Every time I look at Boohoo Group (LSE: BOO), I can’t help wondering if I’m really missing something good.
And I’ll tell you what’s good — the company itself. Looking at how it’s carved itself a sizeable niche in the online fashion business, observing earlier players like ASOS and avoiding the same hurdles, I can even think of Boohoo as a possibly great company.
As Warren Buffet says: “It’s far better to buy a wonderful company at a fair price than a fair company at a wonderful price.” So I’m not looking for a rock-bottom bargain price when I weigh up Boohoo as a possible investment.
But, by the same token, there’s always a price that’s too high, no matter how good a company — and I’d never buy even the most wonderful company in the world if it’s too expensive.
Advantages
Boohoo (along with sector peer ASOS) does have some significant advantages. Its supply chain should be cost effective, and the lack of high-rent high street stores also aids its competitiveness. And for me, the sheer convenience factor looks like a big plus. While I buy very few (and only ever very cheap) clothes myself, I can see the big attraction of having things brought to your door to try on in the comfort of your own home.
But then I look at Next (LSE: NXT), which seems to be a model for how best to handle a high street fashion crisis. While Marks & Spencer‘s buyers have struggled for years trying to predict each season’s must-have fashion items, but seem to keep missing the boat, Next’s experts just have it nailed, year after year.
And though Next’s profits have been hit during the slowdown, it’s only been marginal damage and the company has maintained footfall levels that are the envy of many of its competitors.

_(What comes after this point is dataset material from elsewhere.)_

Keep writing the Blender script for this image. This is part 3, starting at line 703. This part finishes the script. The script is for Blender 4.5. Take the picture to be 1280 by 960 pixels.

But having said that, Royston Wild has pointed out that even Next is feeling the pinch, as its most recent quarterly update showed an 8% fall in retail sales. Next is very much on the ball with online sales, generally. But though the quarter did bring in a rise of 12.7%, that’s actually a bit of a slowdown in growth — and total full-price sales barely moved, with just a 2% rise.
But it is growth, even if low, that is a rare commodity on the high street right now.
Earnings too
Next is now anticipating a 5% rise in EPS for the full year, which I think is impressive in the current climate. It would put the shares on a forward P/E of a little under 12, but does that provide enough of a safety margin to cover any further hardship ahead?
With ordinary dividends going strong at around 3%, I still see Next as a great company at a good price. But right now, I think there are better bargains out there, and I can safely leave Next until at least this time next year.
And Boohoo? Despite my growing admiration for it as a company, I still get very twitchy over what looks like a classic growth share price bubble.